平和祈念資料館のウソ

2000年のサミットに合わせて作り変えられた沖縄県立平和祈念資料館の2階(常設展示)は、
「かつて琉球の先人は平和をこよなく愛する民…」という言葉でスタートする。
琉球の民は、平和で争いを嫌い、武器もなく過ごしていたが、戦争がある日突然、外からやってきたという都市伝説を見学者に刷り込むためのしかけである。
琉球王朝は統一されるまで戦さが続いていたし、統一されてからも三重城の城壁には砲台があったことが記録に残っている。また、琉球王朝を頂点とした島差別も激しく、厳しい搾取により命を失ったものも少なくない。そして、決定的なのは薩摩の島津が目をつけるほどの貿易による富である。その貿易の中心になっていたのが奄美を基地とした硫黄の採取と中国への流通である。自らの戦さは、三山の統一で落ち着いた。しかし、他国で殺し合いをする火薬の原料である硫黄で琉球は潤っていたのだ。これを「死の商人」と呼ばないのだろうか。
私は、沖縄が嫌いで批判しているのではない。生まれ育った大切な島だ。だからこそ、都市伝説のような幻想で現実逃避することなく、現実の中から希望ある未来を模索したいと思うのだ。
県立平和祈念資料館が開館した当時、沖縄のメディアは「改ざん」問題で大騒ぎをした。沖縄戦の実態を伝える展示が改ざんされごまかされているという報道だった。
時は過ぎ、いつものように沖縄県民が忘れてしまったが、改ざんされた展示はそのままに運営されている。

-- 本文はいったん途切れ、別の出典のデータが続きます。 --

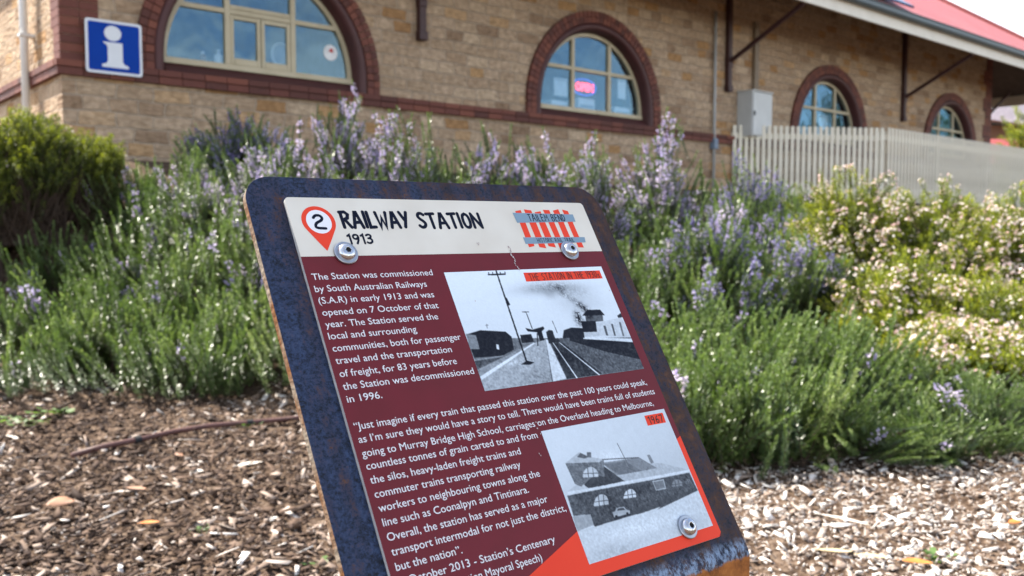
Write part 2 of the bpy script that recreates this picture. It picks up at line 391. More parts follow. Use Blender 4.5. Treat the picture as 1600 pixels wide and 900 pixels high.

もう一例だけ紹介する。「沖縄で捕虜になった防衛隊員と義勇隊員」という一人の老人と二人の子どもが映った写真が展示され、説明には「防衛集に該当しない青年学校生や中学校生徒も、男女をとわず義勇隊として各町村ごとに編成され、戦闘訓練をうけた。」と記されている。
戦闘訓練は日本全国で行われたのではなかったのか?ここにある事実は、戦闘訓練を受けたということではなく、兵士として最前線に送り込まれたし、兵士として捕虜収容所に入れられたという事実ではないのか。「戦闘訓練をうけた」という事実によって、最前線に送りこまれた事実を隠蔽する見事なトリックである。
私は、このウソとごまかしの展示を批判的に見つめるツアーを時々行っている(一回2時間ほど)が、展示は変わっていない。戦争の実態と責任をごまかし、「昔は大変だった、戦争は嫌だね。平和な時代に生まれて良かった」という感想を残して、平和学習完了!というシステム。
私は、思う。
あの資料館は、見ない方がいい。為政者たちが国民を騙すためにどのような手を使うかを学ぶ資料館としては非常に有益である。しかし、戦争や平和を学びたい。学ばせたいと思っているなら、あの資料館は行ってはならない。あんな展示を許してはならない。